Thanks a lot people. At least I am assured that my idea is not too wild.

Question 1: Is "tar -cvf A.tar /*"
okay to preserve the time stamp and the integrity of the working OS ?
I guess it should be okay. Just to confirm.

Question 2:
About reinstalling GRUB (or lilo, which I am not familiar): Do I need to
issue the grub command that is native to system A rather than any LiveCD ?
Can a Knoppix LiveCD (never use it before, I have come across it on internet a lot) be used to install the grub bootloader for another system A, say Fedora 9, to be specific ?

I am pushing the idea of logging on to B, do "something" (still not too sure how to do yet.. if someone can spell out the explicit steps I appreciate your help!!) to make the new
/ is on system A (i.e, not / of B anymore),
run "/sbin/grub" of system A to install the bootloader
on "/dev/sda-partition-of-A-resides",
after that I add a stanza in menu.lst of system B, and I should be done (of course, after setting the UUID or LABEL that may
have changed, and messing with /etc/fstab and other stuff) ?

Cheers!

jschiwal 12-14-2008 06:19 PM

You don't want to backup /dev or /sys. To backup /tmp or /var/tmp would be a waste of time.
You might want to read the section of the tar info manual dealing with incremental dumps. That would allow you to backup only the changes since your first backup. Backing up your first drive while it is running from the second is a good idea, because the files won't be modified during the backup.

Assuming that the installation from both drives have entries in your grub menu. If you boot up the system on /dev/sdb, and only change the sizes of the partitions on /dev/sda, you may not even need to change grubs menu.lst file. You could also update grub to the mbr of /dev/sdb giving you a second drive you can boot from. That would allow you to boot up by selecting the second drive from your computer's quick boot menu. This could be insurance that you can boot up even if you damage the mbr of the first drive.

You can also boot up to a live distro, and instead of booting, go to the grub shell instead. Grub has auto-completion which allows you to locate the kernel and initrd file easily. You don't need to memorize where they are.
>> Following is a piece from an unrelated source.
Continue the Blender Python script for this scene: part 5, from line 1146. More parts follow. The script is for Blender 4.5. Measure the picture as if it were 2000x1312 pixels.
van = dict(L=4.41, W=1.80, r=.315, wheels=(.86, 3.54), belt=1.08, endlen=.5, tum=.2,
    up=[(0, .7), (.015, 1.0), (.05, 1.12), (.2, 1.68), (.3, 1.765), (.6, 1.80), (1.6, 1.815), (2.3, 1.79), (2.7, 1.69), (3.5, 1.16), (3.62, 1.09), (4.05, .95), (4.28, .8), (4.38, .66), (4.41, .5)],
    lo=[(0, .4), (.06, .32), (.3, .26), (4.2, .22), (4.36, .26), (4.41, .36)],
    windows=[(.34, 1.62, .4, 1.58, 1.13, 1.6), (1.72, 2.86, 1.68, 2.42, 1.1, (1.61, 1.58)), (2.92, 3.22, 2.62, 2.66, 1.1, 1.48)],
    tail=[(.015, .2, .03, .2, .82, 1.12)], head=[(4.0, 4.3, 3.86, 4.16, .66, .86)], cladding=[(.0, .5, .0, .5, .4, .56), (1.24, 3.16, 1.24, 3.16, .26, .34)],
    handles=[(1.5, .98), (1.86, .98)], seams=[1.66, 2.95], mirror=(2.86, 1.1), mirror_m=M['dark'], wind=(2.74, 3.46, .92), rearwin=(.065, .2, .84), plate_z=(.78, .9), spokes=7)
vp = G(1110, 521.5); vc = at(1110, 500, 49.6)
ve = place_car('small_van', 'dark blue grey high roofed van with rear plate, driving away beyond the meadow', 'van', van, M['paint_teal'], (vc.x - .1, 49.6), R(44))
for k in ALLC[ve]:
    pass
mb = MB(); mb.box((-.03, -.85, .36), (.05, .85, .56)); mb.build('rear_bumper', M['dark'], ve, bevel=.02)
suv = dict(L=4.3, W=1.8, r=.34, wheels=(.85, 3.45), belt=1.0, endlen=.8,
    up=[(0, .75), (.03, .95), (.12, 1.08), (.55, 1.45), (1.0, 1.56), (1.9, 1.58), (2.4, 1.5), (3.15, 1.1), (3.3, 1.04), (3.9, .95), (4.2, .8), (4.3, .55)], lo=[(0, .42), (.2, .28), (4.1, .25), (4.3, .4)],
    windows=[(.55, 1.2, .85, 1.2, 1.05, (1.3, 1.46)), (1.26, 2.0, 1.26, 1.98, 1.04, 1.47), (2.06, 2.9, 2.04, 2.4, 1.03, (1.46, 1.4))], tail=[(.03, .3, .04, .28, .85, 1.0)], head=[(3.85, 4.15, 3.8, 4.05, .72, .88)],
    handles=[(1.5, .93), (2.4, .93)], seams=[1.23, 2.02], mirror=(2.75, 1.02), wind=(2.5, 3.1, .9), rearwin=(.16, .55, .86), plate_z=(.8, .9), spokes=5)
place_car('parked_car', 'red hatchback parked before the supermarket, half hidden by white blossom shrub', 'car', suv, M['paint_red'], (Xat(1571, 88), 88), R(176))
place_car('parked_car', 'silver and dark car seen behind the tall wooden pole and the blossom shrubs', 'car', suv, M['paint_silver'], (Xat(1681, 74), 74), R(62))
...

centguy 12-14-2008 07:58 PM

I think I have not made myself very clear at the beginning. I have only ONE harddrive on my laptop, and an optional portable hard drive (connected through USB port) to store the tar file if there is not enough disk space on the laptop. But I guess the idea of not storing /dev, and /sys, or /tmp, or /var/tmp is a good way to trim unnecessary files.
Thanks for the reply.

centguy 12-15-2008 07:15 AM

Done. I managed to clone one CentOS5.1. Thanks for confirming the steps.